┏━━

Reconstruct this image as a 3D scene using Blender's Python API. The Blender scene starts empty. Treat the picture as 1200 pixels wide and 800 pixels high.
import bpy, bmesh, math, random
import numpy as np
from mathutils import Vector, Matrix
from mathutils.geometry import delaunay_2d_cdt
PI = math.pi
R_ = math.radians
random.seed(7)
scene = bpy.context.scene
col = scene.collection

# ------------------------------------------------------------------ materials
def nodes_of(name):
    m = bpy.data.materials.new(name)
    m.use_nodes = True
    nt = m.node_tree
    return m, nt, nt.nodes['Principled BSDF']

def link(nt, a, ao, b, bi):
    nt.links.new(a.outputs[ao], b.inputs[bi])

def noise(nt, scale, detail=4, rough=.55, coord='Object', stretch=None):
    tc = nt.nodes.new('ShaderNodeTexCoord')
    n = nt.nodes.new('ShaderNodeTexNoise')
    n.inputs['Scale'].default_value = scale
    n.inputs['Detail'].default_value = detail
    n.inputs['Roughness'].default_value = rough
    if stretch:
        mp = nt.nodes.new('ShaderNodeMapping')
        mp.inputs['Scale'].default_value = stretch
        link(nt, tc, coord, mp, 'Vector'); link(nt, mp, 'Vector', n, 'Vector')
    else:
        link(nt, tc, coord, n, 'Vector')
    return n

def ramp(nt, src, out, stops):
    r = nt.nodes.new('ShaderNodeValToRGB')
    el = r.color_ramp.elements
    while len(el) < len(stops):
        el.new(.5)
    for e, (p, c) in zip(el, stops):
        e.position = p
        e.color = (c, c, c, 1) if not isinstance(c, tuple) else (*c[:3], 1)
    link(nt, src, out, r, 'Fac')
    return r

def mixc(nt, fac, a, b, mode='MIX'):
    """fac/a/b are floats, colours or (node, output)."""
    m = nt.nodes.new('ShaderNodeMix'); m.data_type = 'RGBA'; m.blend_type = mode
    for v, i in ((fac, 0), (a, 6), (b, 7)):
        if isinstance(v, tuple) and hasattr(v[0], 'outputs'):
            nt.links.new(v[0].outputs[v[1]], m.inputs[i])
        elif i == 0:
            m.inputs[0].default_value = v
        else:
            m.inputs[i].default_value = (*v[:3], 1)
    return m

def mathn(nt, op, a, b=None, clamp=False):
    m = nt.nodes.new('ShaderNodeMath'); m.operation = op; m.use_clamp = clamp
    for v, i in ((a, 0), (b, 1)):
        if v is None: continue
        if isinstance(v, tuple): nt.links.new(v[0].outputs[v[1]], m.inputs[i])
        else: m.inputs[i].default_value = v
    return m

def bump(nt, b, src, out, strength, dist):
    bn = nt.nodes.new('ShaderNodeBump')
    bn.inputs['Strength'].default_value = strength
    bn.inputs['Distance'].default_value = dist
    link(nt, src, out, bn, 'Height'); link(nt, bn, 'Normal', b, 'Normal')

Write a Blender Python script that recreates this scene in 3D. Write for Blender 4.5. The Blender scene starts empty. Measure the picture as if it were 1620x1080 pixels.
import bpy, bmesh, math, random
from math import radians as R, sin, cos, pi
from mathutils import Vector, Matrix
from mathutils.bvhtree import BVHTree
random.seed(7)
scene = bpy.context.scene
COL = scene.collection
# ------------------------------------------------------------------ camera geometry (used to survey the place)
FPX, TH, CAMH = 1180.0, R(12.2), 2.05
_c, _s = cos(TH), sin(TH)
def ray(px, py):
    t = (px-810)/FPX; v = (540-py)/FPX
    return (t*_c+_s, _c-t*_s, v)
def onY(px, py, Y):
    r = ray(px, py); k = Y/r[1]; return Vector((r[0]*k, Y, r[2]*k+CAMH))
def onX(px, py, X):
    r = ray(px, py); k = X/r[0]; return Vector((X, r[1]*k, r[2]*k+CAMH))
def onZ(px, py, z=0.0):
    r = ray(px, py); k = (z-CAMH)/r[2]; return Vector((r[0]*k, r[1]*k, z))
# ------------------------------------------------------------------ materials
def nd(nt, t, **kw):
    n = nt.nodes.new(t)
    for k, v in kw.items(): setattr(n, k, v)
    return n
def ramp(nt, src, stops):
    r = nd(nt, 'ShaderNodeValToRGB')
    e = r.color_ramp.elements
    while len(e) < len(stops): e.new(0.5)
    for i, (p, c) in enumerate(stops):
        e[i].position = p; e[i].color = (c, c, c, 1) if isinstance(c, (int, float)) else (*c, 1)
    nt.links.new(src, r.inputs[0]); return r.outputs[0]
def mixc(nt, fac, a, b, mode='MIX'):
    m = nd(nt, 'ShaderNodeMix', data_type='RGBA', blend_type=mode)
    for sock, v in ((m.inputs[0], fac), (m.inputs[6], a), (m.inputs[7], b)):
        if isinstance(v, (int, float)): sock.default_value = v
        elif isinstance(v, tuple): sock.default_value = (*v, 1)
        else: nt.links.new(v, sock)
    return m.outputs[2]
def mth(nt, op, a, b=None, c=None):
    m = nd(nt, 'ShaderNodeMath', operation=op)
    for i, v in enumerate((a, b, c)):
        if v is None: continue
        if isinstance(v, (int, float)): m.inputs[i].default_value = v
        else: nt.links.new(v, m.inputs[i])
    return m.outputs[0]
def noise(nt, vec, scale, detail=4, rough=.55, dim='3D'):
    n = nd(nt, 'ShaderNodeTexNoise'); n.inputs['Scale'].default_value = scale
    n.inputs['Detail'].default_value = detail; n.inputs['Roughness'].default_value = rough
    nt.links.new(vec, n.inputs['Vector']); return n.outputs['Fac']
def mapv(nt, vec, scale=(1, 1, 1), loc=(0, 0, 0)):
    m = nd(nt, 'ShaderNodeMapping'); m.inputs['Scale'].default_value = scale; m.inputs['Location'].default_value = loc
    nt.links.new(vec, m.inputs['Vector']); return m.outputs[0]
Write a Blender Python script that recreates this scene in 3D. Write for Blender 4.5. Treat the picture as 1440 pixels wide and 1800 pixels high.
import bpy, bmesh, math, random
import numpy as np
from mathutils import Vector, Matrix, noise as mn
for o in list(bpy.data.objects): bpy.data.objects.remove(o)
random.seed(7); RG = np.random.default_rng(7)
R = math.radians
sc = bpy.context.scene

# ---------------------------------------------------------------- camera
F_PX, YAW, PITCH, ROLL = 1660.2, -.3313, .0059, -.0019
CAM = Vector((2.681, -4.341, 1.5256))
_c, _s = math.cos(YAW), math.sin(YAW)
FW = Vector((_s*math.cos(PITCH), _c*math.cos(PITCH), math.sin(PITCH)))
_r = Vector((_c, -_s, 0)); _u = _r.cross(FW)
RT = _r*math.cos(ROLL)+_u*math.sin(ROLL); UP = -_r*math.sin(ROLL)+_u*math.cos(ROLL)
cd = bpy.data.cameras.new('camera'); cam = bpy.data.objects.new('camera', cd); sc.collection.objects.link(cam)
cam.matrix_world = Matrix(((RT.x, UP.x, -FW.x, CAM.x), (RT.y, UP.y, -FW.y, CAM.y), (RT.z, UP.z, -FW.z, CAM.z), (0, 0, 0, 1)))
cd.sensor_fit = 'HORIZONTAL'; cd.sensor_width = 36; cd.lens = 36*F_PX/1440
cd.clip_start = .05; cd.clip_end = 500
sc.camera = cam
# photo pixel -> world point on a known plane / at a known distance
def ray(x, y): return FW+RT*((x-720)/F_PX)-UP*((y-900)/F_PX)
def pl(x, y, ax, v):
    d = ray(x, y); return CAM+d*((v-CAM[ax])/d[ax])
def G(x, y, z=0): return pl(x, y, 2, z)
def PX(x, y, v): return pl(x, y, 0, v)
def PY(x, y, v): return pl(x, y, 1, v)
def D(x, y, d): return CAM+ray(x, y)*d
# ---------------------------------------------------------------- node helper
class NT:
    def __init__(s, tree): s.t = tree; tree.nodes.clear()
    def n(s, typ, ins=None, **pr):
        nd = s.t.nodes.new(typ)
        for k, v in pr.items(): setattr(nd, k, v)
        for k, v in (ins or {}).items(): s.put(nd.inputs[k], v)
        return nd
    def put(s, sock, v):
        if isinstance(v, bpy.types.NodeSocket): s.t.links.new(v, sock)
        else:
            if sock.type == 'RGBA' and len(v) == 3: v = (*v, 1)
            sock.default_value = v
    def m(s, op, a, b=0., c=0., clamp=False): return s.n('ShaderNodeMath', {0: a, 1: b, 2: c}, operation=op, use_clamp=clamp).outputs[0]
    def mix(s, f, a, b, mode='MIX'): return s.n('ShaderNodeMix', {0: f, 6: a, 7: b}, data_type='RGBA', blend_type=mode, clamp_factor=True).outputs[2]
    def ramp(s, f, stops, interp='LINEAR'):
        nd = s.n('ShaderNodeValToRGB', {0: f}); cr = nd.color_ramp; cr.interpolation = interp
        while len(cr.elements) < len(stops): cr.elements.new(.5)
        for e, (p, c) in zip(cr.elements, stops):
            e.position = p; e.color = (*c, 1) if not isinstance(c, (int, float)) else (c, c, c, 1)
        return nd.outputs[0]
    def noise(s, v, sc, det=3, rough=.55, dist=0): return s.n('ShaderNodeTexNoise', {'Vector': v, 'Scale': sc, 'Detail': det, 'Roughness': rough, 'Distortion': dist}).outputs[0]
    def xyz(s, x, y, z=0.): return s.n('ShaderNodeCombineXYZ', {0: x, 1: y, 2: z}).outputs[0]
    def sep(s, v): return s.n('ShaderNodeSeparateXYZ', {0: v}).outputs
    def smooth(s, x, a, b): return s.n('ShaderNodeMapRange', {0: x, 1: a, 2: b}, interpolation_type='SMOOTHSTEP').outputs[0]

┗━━

WRITTEN REQUEST: Only the lines from the one containing "1800 pixels high." through the one containing "sc = bpy.context.scene" are to be retyped, both boundary lines included, with no other material.

EXPECTED ANSWER:
Write a Blender Python script that recreates this scene in 3D. Write for Blender 4.5. Treat the picture as 1440 pixels wide and 1800 pixels high.
import bpy, bmesh, math, random
import numpy as np
from mathutils import Vector, Matrix, noise as mn
for o in list(bpy.data.objects): bpy.data.objects.remove(o)
random.seed(7); RG = np.random.default_rng(7)
R = math.radians
sc = bpy.context.scene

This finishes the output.